Em segundo lugar, faltou à nova administração clareza sobre seu papel como governo, e não mais como militantes do movimento social. É certo que em várias ocasiões as autoridades declararam que o governo não se confundia com o movimento social, mas na prática, também em várias ocasiões, o governo agiu como se o fora. O centro da questão foi a indecisão em relação à Medida Provisória 2.027, que proíbe por dois anos a vistoria de imóveis ocupados.

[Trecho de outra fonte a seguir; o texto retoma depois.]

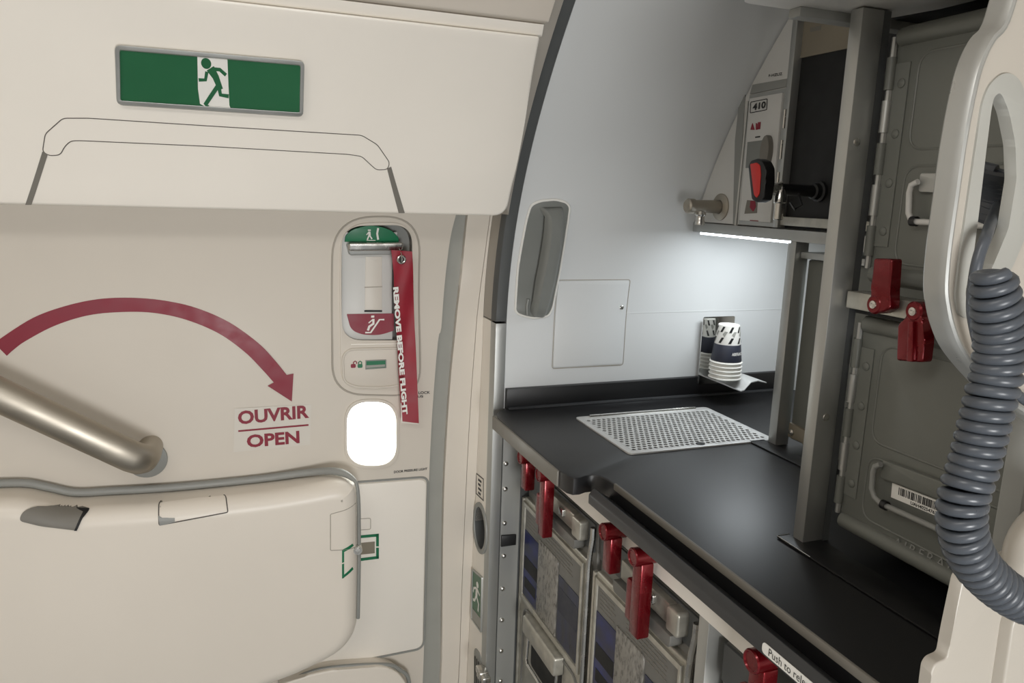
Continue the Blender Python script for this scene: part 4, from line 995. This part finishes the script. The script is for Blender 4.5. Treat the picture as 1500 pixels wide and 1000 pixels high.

Para o movimento social a MP é antidemocrática e inconstitucional, pois restringe o direito de manifestação e impede o cumprimento da Constituição, que prevê a desapropriação de imóveis improdutivos. Do ponto de vista de governo, a MP tem outra conotação: trata-se de instrumento para reduzir a pressão provocada pelas ocupações e retirá-lo da posição de refém do movimento social, que na prática vem escolhendo terras, beneficiários e hora de implantação do projeto. Vários estudos e reportagens jornalísticas vêm revelando os resultados insatisfatórios deste modelo. Ao sinalizar que poderia revogar a MP, o governo contribuiu para reanimar os conflitos e para a própria paralisia da reforma. De um lado, pela oposição que encontrou na sociedade à continuidade da reforma por conflito; de outro, pelo desvio de energia para a gestão dos conflitos e pelo desgaste político incorrido neste processo.
Outro ponto que confirma a falta de capacidade é a dificuldade para apresentar o plano, prometido várias vezes, e até o momento não divulgado para o debate com a sociedade. No lugar de mirar o futuro e formular sua estratégia de ação, a administração gastou meses olhando o passado em busca da herança maldita, e até agora não foi capaz de transformar as promessas de campanha em programa e ações de governo. Aos que consideram que a reforma agrária ainda é essencial para construir uma sociedade mais democrática, só resta entrar no clima de final de ano e sonhar com um ano-novo melhor que o velho.